■ **REQUIREMENTS**
Repeat the listing in full. Nothing may be added or left out.
━━━━━ TASK INPUT
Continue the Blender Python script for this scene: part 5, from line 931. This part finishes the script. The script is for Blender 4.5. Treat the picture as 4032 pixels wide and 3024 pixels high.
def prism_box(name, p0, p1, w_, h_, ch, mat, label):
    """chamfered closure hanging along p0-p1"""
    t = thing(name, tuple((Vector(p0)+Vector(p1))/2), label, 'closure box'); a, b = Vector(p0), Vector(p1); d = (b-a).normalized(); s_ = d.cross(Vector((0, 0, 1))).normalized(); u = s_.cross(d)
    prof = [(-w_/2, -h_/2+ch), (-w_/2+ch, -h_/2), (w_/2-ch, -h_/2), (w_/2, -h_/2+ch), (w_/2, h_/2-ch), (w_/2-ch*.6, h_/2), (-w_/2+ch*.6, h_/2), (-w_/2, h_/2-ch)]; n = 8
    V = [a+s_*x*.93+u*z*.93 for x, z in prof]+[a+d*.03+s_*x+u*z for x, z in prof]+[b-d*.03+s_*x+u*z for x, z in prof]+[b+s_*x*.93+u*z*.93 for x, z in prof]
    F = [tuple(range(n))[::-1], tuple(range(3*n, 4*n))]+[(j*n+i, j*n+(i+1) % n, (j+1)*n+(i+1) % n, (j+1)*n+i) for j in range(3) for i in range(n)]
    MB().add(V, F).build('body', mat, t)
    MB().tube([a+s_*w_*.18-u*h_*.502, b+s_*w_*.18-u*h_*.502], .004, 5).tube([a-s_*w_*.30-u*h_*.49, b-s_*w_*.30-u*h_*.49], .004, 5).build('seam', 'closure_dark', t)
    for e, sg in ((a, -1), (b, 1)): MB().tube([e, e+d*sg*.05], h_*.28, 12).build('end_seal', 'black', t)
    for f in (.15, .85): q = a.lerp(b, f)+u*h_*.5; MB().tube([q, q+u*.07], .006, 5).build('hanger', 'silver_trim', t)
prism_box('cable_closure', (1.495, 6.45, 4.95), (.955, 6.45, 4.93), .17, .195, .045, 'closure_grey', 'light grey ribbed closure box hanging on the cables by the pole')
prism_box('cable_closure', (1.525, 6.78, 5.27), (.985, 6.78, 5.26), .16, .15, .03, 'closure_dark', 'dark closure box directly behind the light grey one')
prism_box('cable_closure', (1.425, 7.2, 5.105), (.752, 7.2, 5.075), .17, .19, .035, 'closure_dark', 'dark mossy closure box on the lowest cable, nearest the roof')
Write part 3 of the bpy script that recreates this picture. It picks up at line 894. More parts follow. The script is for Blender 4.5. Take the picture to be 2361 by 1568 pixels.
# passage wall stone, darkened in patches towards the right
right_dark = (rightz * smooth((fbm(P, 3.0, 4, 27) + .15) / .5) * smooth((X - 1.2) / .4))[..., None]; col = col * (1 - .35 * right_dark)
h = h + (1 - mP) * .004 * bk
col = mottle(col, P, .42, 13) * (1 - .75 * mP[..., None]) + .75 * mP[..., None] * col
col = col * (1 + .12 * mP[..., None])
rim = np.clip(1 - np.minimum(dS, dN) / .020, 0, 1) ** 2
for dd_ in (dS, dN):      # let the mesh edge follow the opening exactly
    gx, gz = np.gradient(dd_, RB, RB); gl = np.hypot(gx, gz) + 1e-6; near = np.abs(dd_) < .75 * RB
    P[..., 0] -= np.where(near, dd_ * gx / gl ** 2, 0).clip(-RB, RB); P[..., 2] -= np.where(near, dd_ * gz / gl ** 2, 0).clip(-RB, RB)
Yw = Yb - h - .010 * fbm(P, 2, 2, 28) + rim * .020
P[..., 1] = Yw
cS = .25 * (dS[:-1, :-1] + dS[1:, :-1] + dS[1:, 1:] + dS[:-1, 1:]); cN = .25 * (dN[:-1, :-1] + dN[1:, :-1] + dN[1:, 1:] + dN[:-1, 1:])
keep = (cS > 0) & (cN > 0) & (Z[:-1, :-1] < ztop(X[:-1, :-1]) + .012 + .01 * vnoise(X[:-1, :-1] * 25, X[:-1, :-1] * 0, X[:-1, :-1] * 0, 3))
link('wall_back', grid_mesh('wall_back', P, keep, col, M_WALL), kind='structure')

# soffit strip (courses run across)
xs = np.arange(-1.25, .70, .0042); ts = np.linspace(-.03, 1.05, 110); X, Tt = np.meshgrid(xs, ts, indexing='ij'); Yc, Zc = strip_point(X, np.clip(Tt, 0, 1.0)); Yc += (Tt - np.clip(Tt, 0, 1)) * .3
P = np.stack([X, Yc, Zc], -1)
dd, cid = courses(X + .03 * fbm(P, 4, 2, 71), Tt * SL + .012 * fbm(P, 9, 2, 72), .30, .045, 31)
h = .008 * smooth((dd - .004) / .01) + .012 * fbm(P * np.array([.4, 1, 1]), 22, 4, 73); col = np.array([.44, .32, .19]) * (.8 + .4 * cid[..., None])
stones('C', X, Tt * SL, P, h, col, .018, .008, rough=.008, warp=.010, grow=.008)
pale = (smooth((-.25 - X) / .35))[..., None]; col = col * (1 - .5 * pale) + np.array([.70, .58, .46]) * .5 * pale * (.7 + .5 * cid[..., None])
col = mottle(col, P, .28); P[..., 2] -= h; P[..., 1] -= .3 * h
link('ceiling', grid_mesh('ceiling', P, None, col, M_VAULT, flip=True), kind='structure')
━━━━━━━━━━
■ **WRITTEN SOLUTION**
Continue the Blender Python script for this scene: part 5, from line 931. This part finishes the script. The script is for Blender 4.5. Treat the picture as 4032 pixels wide and 3024 pixels high.
def prism_box(name, p0, p1, w_, h_, ch, mat, label):
    """chamfered closure hanging along p0-p1"""
    t = thing(name, tuple((Vector(p0)+Vector(p1))/2), label, 'closure box'); a, b = Vector(p0), Vector(p1); d = (b-a).normalized(); s_ = d.cross(Vector((0, 0, 1))).normalized(); u = s_.cross(d)
    prof = [(-w_/2, -h_/2+ch), (-w_/2+ch, -h_/2), (w_/2-ch, -h_/2), (w_/2, -h_/2+ch), (w_/2, h_/2-ch), (w_/2-ch*.6, h_/2), (-w_/2+ch*.6, h_/2), (-w_/2, h_/2-ch)]; n = 8
    V = [a+s_*x*.93+u*z*.93 for x, z in prof]+[a+d*.03+s_*x+u*z for x, z in prof]+[b-d*.03+s_*x+u*z for x, z in prof]+[b+s_*x*.93+u*z*.93 for x, z in prof]
    F = [tuple(range(n))[::-1], tuple(range(3*n, 4*n))]+[(j*n+i, j*n+(i+1) % n, (j+1)*n+(i+1) % n, (j+1)*n+i) for j in range(3) for i in range(n)]
    MB().add(V, F).build('body', mat, t)
    MB().tube([a+s_*w_*.18-u*h_*.502, b+s_*w_*.18-u*h_*.502], .004, 5).tube([a-s_*w_*.30-u*h_*.49, b-s_*w_*.30-u*h_*.49], .004, 5).build('seam', 'closure_dark', t)
    for e, sg in ((a, -1), (b, 1)): MB().tube([e, e+d*sg*.05], h_*.28, 12).build('end_seal', 'black', t)
    for f in (.15, .85): q = a.lerp(b, f)+u*h_*.5; MB().tube([q, q+u*.07], .006, 5).build('hanger', 'silver_trim', t)
prism_box('cable_closure', (1.495, 6.45, 4.95), (.955, 6.45, 4.93), .17, .195, .045, 'closure_grey', 'light grey ribbed closure box hanging on the cables by the pole')
prism_box('cable_closure', (1.525, 6.78, 5.27), (.985, 6.78, 5.26), .16, .15, .03, 'closure_dark', 'dark closure box directly behind the light grey one')
prism_box('cable_closure', (1.425, 7.2, 5.105), (.752, 7.2, 5.075), .17, .19, .035, 'closure_dark', 'dark mossy closure box on the lowest cable, nearest the roof')
Write part 3 of the bpy script that recreates this picture. It picks up at line 894. More parts follow. The script is for Blender 4.5. Take the picture to be 2361 by 1568 pixels.
# passage wall stone, darkened in patches towards the right
right_dark = (rightz * smooth((fbm(P, 3.0, 4, 27) + .15) / .5) * smooth((X - 1.2) / .4))[..., None]; col = col * (1 - .35 * right_dark)
h = h + (1 - mP) * .004 * bk
col = mottle(col, P, .42, 13) * (1 - .75 * mP[..., None]) + .75 * mP[..., None] * col
col = col * (1 + .12 * mP[..., None])
rim = np.clip(1 - np.minimum(dS, dN) / .020, 0, 1) ** 2
for dd_ in (dS, dN):      # let the mesh edge follow the opening exactly
    gx, gz = np.gradient(dd_, RB, RB); gl = np.hypot(gx, gz) + 1e-6; near = np.abs(dd_) < .75 * RB
    P[..., 0] -= np.where(near, dd_ * gx / gl ** 2, 0).clip(-RB, RB); P[..., 2] -= np.where(near, dd_ * gz / gl ** 2, 0).clip(-RB, RB)
Yw = Yb - h - .010 * fbm(P, 2, 2, 28) + rim * .020
P[..., 1] = Yw
cS = .25 * (dS[:-1, :-1] + dS[1:, :-1] + dS[1:, 1:] + dS[:-1, 1:]); cN = .25 * (dN[:-1, :-1] + dN[1:, :-1] + dN[1:, 1:] + dN[:-1, 1:])
keep = (cS > 0) & (cN > 0) & (Z[:-1, :-1] < ztop(X[:-1, :-1]) + .012 + .01 * vnoise(X[:-1, :-1] * 25, X[:-1, :-1] * 0, X[:-1, :-1] * 0, 3))
link('wall_back', grid_mesh('wall_back', P, keep, col, M_WALL), kind='structure')

# soffit strip (courses run across)
xs = np.arange(-1.25, .70, .0042); ts = np.linspace(-.03, 1.05, 110); X, Tt = np.meshgrid(xs, ts, indexing='ij'); Yc, Zc = strip_point(X, np.clip(Tt, 0, 1.0)); Yc += (Tt - np.clip(Tt, 0, 1)) * .3
P = np.stack([X, Yc, Zc], -1)
dd, cid = courses(X + .03 * fbm(P, 4, 2, 71), Tt * SL + .012 * fbm(P, 9, 2, 72), .30, .045, 31)
h = .008 * smooth((dd - .004) / .01) + .012 * fbm(P * np.array([.4, 1, 1]), 22, 4, 73); col = np.array([.44, .32, .19]) * (.8 + .4 * cid[..., None])
stones('C', X, Tt * SL, P, h, col, .018, .008, rough=.008, warp=.010, grow=.008)
pale = (smooth((-.25 - X) / .35))[..., None]; col = col * (1 - .5 * pale) + np.array([.70, .58, .46]) * .5 * pale * (.7 + .5 * cid[..., None])
col = mottle(col, P, .28); P[..., 2] -= h; P[..., 1] -= .3 * h
link('ceiling', grid_mesh('ceiling', P, None, col, M_VAULT, flip=True), kind='structure')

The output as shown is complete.